Rather proclaim it, Americans, through the host,
That he which hath no stomach to this fight,
Let him depart, a subject shall be made,
And Crowns for others taken from his purse;
We would not govern in that man’s company
That fears fellowship to fight with mere us.
This week is call’d the feast of Thanksgiving:
They that created this day so fought to make
All free, and law be not by Great Men made,
But of the people, by the people,
And for the people. They that lives’t now
Doth yearly on the vigil feast their neighbors
And say ‘Together this we should do:’
Then will they make their case and show their plans,
And say, ‘These ideas we will vote Election Day.’
All men forget; yet all shall be for naught,
If we remember not advantages
That free men bring that day: common people
Familiar with their lands and household worlds—
Nary a king, “Great Man” or “expert”,
Journalist nor pundit, shall over free men
Be by flowing words a common will deny.
This civic will the good man teach his son;
And Election Day shall ne’er go by,
From this day to the ending of the world,
But we in it shall be triumphant,–
We Free, We Happy Free, We Americans.
For we that day that cast our votes in free
Rule we together; be we ne’er so vile,
This day shall our wisdom show forth:
And “Great Men” in our land now a-bed
Shall think themselves accurst they were not there;
And hold their statecraft cheap whiles any speaks
That voted with us upon Election Day.

Thanks to reader Scott for kicking it iambic pentameter old skool.

Update: See-Dub makes a great point.

[Hewitt] is a fellow who wants to get people involved in blogging, who believes in grassroots revolutions through electronic networks, and who touted An Army of Davids alongside his own book on the subject, Blog: Understanding the Information Reformation That’s Changing Your World.

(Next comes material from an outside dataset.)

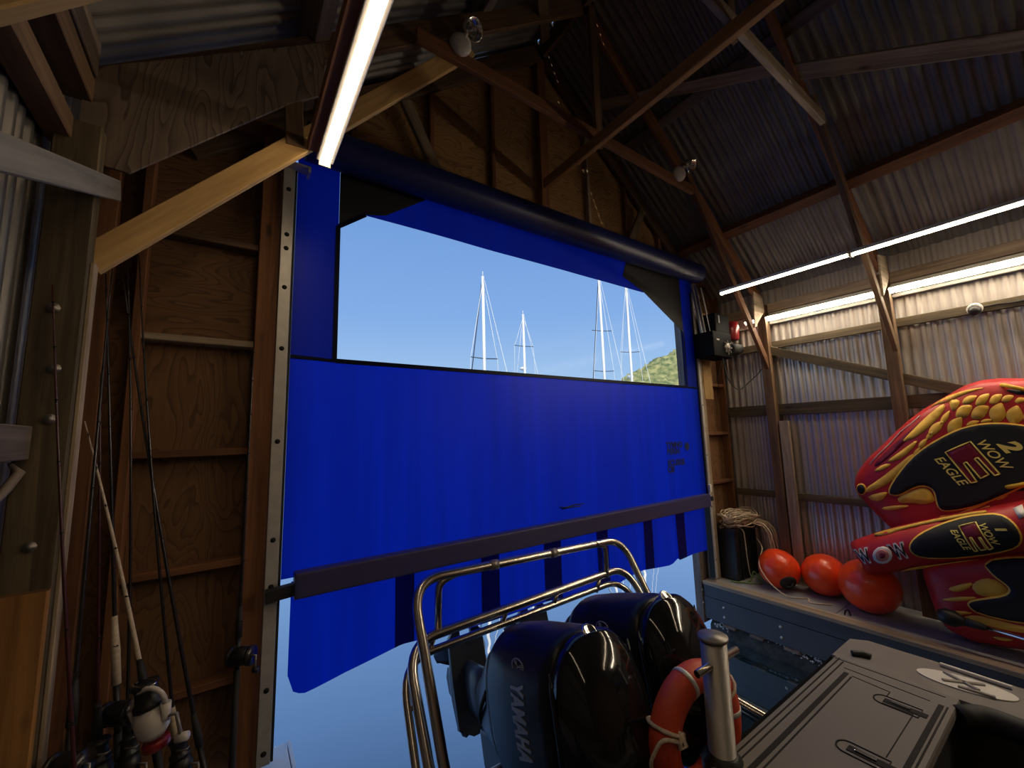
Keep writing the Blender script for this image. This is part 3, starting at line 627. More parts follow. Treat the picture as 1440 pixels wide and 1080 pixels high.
tag(obj('hanging_wire', tube(NB(), [(4.89, 2.52, .86), (4.893, 2.58, .70), (4.88, 2.62, .4)], .004, 5), M['rubber'], None), 'thin dark wire hanging straight down from the curtain motor', 'wire')
# ------------------------------------------------------------------ things on the right walkway
t = thing('storage_crate', 'black plastic crate standing in the corner beyond the buoys, rope piled on it', 'crate', (5.12, 2.72, -1.74))
bm = NB(); box(bm, (4.87, 2.56, -1.738), (5.36, 2.86, -1.19), .012); obj('crate_body', bm, M['black'], t)
bm = NB(); box(bm, (4.86, 2.545, -1.205), (5.372, 2.865, -1.165), .01); obj('rim', bm, M['black'], t)
for x in (4.96, 5.10, 5.24): bd('rib', (x, 2.557, -1.73), (x, 2.557, -1.21), .03, .012, M['black'], t)
rng = random.Random(3)
bm = NB()
for k in range(46):
    cx, cy = 5.14+rng.gauss(0, .06), 2.64+rng.gauss(0, .04); rx, ry = rng.uniform(.12, .27), rng.uniform(.06, .16); ph = rng.uniform(0, 6); z0 = -1.15+rng.uniform(0, .15)
    P = [(min(5.40, cx+rx*math.cos(ph+a*.42)*(1+.1*math.sin(a*1.7+k))), min(2.84, cy+ry*math.sin(ph+a*.42)), z0+.025*math.sin(a*.9+k)) for a in range(15)]
    tube(bm, P, .006, 5)
for k in range(18):
    x = 5.22+rng.uniform(-.02, .17); y = 2.36+rng.uniform(-.05, .08); tube(bm, fillet([(x-.05, 2.60, -1.09), (x, y+.08, -1.11), (x, y, -1.2), (x+rng.uniform(-.03, .05), y-.02, -1.45), (min(5.39, x+rng.uniform(-.05, .06)), y-.02, -1.60), (min(5.39, x+rng.uniform(-.1, .05)), y-.03, -1.735)], .06, 3), .006, 5)
tube(bm, fillet([(5.0, 2.62, -1.14), (5.0, 2.52, -1.18), (5.02, 2.52, -1.5), (5.05, 2.52, -1.70), (5.12, 2.45, -1.735)], .04, 3), .006, 5)
tag(obj('rope_pile', bm, M['rope'], None, loc=(5.12, 2.6, -1.74)), 'tangle of thin cream rope heaped on the black crate and trailing down its front', 'rope')
bm = NB(); tube(bm, fillet([(4.80, 2.62, -1.73), (4.92, 2.45, -1.735), (5.02, 2.36, -1.735), (5.08, 2.44, -1.70), (5.06, 2.48, -1.62), (5.03, 2.5, -1.735), (4.95, 2.5, -1.735)], .05, 4), .008, 6)
tag(obj('mooring_line', bm, M['ropeg'], None), 'short greenish line lying knotted on the deck at the foot of the black crate', 'rope')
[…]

The idea behind the overhaul of Townhall.com when it was bought by Salem Media, the company that runs Hugh’s show, was to enable exactly this sort of politically influential blogging revolution to unfold. Ordinary, politically aware people would start up their own blogs at Townhall and fuse with talk radio to form a new grassroots media network that would challenge the old network of elite, mainstream columnists and reporters. That was a great idea. That was 2006.

This is 2007:

“Finally, a note to my angry e-mailers: It doesn’t matter that you don’t like Rush or Dr. Dobson, or that I thought Harriet Meirs got a raw deal. Your opinion of who ought to be the GOP nominee doesn’t matter beyond your vote, and then only if you are a GOP voter, which most of you aren’t. The folks listed above [Steyn, Rush, Hannity, Dobson, Barnes, Krauthammer, Medved] matter. Because they earned the respect of the voters who decided the past two presidential elections and who will decide the next –the patriots and the values voters, the investment class and the national security-minded.”

Translation: Do you know who I am? I’m Moe Greene! I made my bones when you were going out with cheerleaders!